Estamos todos anestesiados frente a uma clara tentativa de golpe branco contra o Poder Judiciário e o Estado de Direito. Aceitar uma anistia que ofende o princípio da separação dos Poderes e a própria essência do Estado Constitucional é o primeiro passo para o tecnototalitarismo.
Existiu um ataque insistente ao Supremo Tribunal como última instância de tutela dos direitos fundamentais no Brasil. Pretendia-se o Estado de Polícia. O Grande Irmão de que nos falava Orwell. Escutas clandestinas e vazamentos seletivos para a imprensa foram banalizado no Brasil.

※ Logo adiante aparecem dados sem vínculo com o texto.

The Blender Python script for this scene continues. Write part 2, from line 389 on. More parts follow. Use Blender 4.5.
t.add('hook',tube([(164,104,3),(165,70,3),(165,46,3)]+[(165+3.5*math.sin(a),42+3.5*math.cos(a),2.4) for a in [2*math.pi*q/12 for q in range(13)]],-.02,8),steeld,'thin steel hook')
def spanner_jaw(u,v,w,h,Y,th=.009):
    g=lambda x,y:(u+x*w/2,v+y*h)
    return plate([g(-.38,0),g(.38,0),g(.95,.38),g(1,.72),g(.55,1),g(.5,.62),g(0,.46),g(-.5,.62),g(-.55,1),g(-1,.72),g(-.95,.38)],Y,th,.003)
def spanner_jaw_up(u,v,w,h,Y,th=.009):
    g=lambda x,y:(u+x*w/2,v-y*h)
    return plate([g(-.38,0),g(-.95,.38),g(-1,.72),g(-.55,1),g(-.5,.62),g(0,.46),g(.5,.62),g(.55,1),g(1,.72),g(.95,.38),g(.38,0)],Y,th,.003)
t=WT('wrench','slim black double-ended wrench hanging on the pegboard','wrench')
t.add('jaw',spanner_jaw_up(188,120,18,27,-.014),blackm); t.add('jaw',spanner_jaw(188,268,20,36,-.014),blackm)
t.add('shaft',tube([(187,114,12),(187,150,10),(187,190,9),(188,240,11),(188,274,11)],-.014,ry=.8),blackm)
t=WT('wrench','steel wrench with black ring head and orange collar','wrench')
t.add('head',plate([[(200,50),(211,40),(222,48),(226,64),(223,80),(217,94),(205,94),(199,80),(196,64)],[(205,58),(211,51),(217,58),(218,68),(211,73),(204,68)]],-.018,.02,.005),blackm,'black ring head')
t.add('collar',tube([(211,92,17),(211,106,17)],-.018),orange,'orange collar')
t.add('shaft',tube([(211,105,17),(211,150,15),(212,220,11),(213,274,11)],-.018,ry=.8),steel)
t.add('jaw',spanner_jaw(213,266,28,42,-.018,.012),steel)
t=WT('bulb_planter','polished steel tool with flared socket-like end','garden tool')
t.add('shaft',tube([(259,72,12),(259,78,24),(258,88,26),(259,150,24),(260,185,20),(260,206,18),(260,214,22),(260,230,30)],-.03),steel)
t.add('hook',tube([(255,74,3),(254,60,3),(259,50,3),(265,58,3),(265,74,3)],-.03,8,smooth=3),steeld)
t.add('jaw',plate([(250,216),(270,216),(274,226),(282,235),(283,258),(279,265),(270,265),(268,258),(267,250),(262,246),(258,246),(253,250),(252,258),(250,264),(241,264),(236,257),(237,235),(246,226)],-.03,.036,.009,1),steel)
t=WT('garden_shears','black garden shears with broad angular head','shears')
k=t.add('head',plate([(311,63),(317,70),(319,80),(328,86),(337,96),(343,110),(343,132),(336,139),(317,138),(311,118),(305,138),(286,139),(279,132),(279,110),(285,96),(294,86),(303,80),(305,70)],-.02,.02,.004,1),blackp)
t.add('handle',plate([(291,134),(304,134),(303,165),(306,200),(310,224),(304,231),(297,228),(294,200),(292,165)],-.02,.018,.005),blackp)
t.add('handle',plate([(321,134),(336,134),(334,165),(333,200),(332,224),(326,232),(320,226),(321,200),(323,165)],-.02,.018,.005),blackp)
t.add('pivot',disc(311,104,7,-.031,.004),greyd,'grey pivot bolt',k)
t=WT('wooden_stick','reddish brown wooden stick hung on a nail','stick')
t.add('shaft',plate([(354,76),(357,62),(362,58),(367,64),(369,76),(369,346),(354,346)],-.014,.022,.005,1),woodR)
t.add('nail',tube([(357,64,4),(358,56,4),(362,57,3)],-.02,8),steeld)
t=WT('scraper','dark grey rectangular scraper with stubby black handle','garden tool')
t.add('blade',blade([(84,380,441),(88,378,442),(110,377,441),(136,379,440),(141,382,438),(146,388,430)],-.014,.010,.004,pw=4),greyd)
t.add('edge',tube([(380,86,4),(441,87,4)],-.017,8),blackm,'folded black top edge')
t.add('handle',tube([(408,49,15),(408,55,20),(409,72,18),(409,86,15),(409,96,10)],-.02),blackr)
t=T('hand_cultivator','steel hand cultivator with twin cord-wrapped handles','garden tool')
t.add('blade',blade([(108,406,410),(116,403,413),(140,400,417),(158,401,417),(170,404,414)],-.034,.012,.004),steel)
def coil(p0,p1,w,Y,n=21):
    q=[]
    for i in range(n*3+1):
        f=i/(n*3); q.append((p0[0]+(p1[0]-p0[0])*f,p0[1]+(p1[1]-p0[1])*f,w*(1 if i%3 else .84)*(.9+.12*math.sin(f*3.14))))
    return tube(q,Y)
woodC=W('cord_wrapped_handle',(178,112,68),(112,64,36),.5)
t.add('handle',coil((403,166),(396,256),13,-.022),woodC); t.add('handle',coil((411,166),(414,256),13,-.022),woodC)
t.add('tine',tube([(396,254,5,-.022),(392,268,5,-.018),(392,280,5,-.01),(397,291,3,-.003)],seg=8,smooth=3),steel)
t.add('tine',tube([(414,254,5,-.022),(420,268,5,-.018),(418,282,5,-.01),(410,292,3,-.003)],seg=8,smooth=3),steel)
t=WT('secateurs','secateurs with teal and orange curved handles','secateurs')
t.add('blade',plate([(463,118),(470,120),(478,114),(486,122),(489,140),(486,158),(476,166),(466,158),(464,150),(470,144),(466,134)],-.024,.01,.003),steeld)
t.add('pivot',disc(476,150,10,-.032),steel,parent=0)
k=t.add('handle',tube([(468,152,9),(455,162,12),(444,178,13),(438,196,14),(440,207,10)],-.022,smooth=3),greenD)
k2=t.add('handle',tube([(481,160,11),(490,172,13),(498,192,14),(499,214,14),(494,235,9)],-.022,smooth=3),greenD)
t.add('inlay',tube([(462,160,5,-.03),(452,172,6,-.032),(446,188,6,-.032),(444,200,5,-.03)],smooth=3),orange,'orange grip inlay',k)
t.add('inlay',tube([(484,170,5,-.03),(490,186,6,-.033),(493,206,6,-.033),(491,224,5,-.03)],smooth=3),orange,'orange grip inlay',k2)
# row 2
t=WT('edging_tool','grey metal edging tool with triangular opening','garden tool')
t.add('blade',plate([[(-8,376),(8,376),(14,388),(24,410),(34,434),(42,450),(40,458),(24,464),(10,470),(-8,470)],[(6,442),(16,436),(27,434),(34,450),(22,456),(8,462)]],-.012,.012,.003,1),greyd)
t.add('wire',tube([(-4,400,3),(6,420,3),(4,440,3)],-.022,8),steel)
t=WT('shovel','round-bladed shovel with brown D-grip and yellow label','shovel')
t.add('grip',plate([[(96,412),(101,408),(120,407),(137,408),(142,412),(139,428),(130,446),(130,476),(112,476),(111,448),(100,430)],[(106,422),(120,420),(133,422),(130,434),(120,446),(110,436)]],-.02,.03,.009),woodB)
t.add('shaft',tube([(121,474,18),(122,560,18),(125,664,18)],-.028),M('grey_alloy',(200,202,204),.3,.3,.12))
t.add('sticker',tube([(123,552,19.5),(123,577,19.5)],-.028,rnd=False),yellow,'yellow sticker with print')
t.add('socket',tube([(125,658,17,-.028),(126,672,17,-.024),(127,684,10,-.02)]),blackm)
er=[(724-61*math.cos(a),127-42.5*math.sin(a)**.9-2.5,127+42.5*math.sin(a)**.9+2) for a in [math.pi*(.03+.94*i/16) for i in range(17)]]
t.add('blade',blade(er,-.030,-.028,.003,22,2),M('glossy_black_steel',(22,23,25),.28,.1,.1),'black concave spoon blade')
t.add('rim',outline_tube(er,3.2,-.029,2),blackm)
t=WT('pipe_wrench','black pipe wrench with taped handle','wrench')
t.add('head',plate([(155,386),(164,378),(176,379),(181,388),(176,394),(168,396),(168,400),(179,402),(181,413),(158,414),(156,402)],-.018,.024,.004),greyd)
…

Os inimigos foram execrados em praça pública com uma mão, enquanto a outra desviava recursos bilionários da União para a constituição de uma fundação privada em Curitiba.
As eleições de 2018 foram claramente direcionadas por meio da prisão ilegal do candidato na preferência de todas as pesquisas eleitorais. O lawfare que permitiu a queda de Dilma Rousseff em 2016 acabou por eleger a extrema direita em 2018.
O Conselho Nacional de Justiça se debruçou sobre os desvios da “lava jato” em Curitiba e concluiu pela existência de indícios da prática de crimes de corrupção, organização criminosa e peculato, além da cooptação de agentes públicos brasileiros pelos interesses dos Estados Unidos.
O 8 de janeiro de 2023 surgiu como uma consequência direta destes ataques sofridos através do emprego do lawfare em comunhão de esforços com a grande mídia e a força das big techs.
Os mesmos agentes que lançaram toda sorte de ataques ao Supremo Tribunal hoje patrocinam uma ampla anistia no Congresso Nacional porque sabem que são indiretamente responsáveis por todos os crimes praticados naquela data infame na história do país.
A eventual concessão de uma anistia aos crimes do 8 de janeiro é coerente com a tentativa de instaurar esta nova ordem mundial e aniquilar a prerrogativa do Judiciário.
A recusa de cumprimento de uma decisão unânime da Suprema Corte por parte de Trump anuncia que teremos muitos impasses políticos pela frente porque se pretende eliminar o sistema de freios e contrapesos.
Já assistimos a esta tentativa na Alemanha nazista e na União soviética stalinista. Em ambos os casos, não funcionou.